REQUIRED TASK: Leaving out every picture, quote the data below exactly as it appears.

DATASET CONTENT:
- - -
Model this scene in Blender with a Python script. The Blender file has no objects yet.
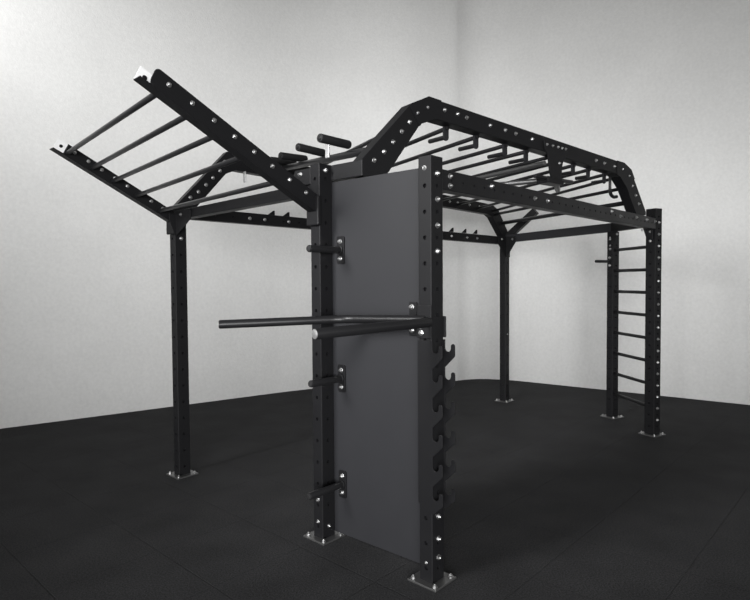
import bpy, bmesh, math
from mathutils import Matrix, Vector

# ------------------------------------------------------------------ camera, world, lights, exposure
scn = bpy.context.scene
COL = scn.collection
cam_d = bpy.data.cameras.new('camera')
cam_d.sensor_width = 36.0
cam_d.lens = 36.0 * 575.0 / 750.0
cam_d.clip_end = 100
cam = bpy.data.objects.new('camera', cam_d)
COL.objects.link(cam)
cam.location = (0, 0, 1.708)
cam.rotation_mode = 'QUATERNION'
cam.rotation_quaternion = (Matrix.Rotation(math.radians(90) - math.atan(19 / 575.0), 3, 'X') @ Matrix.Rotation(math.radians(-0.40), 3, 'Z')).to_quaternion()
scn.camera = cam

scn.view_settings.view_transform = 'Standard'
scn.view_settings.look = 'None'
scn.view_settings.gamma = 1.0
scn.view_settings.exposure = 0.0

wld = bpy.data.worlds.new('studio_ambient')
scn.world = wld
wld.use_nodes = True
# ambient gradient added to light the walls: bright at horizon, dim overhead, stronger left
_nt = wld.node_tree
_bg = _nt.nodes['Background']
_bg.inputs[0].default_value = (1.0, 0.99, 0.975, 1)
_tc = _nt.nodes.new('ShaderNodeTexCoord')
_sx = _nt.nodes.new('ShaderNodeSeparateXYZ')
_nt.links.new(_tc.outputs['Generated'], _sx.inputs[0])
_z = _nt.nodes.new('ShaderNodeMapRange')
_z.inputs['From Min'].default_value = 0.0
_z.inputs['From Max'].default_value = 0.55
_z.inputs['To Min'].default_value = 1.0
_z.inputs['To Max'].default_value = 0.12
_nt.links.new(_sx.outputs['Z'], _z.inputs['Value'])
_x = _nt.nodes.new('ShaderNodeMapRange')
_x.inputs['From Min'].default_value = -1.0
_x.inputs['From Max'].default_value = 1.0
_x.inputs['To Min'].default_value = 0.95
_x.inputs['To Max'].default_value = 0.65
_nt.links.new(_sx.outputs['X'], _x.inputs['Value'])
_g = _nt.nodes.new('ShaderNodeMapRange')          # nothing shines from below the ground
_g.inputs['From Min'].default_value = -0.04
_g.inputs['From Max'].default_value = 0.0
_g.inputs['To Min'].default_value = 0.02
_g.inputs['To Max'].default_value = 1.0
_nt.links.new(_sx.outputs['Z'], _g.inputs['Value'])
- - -
RESULT FOR THIS TASK:
Model this scene in Blender with a Python script. The Blender file has no objects yet.
import bpy, bmesh, math
from mathutils import Matrix, Vector

# ------------------------------------------------------------------ camera, world, lights, exposure
scn = bpy.context.scene
COL = scn.collection
cam_d = bpy.data.cameras.new('camera')
cam_d.sensor_width = 36.0
cam_d.lens = 36.0 * 575.0 / 750.0
cam_d.clip_end = 100
cam = bpy.data.objects.new('camera', cam_d)
COL.objects.link(cam)
cam.location = (0, 0, 1.708)
cam.rotation_mode = 'QUATERNION'
cam.rotation_quaternion = (Matrix.Rotation(math.radians(90) - math.atan(19 / 575.0), 3, 'X') @ Matrix.Rotation(math.radians(-0.40), 3, 'Z')).to_quaternion()
scn.camera = cam

scn.view_settings.view_transform = 'Standard'
scn.view_settings.look = 'None'
scn.view_settings.gamma = 1.0
scn.view_settings.exposure = 0.0

wld = bpy.data.worlds.new('studio_ambient')
scn.world = wld
wld.use_nodes = True
# ambient gradient added to light the walls: bright at horizon, dim overhead, stronger left
_nt = wld.node_tree
_bg = _nt.nodes['Background']
_bg.inputs[0].default_value = (1.0, 0.99, 0.975, 1)
_tc = _nt.nodes.new('ShaderNodeTexCoord')
_sx = _nt.nodes.new('ShaderNodeSeparateXYZ')
_nt.links.new(_tc.outputs['Generated'], _sx.inputs[0])
_z = _nt.nodes.new('ShaderNodeMapRange')
_z.inputs['From Min'].default_value = 0.0
_z.inputs['From Max'].default_value = 0.55
_z.inputs['To Min'].default_value = 1.0
_z.inputs['To Max'].default_value = 0.12
_nt.links.new(_sx.outputs['Z'], _z.inputs['Value'])
_x = _nt.nodes.new('ShaderNodeMapRange')
_x.inputs['From Min'].default_value = -1.0
_x.inputs['From Max'].default_value = 1.0
_x.inputs['To Min'].default_value = 0.95
_x.inputs['To Max'].default_value = 0.65
_nt.links.new(_sx.outputs['X'], _x.inputs['Value'])
_g = _nt.nodes.new('ShaderNodeMapRange')          # nothing shines from below the ground
_g.inputs['From Min'].default_value = -0.04
_g.inputs['From Max'].default_value = 0.0
_g.inputs['To Min'].default_value = 0.02
_g.inputs['To Max'].default_value = 1.0
_nt.links.new(_sx.outputs['Z'], _g.inputs['Value'])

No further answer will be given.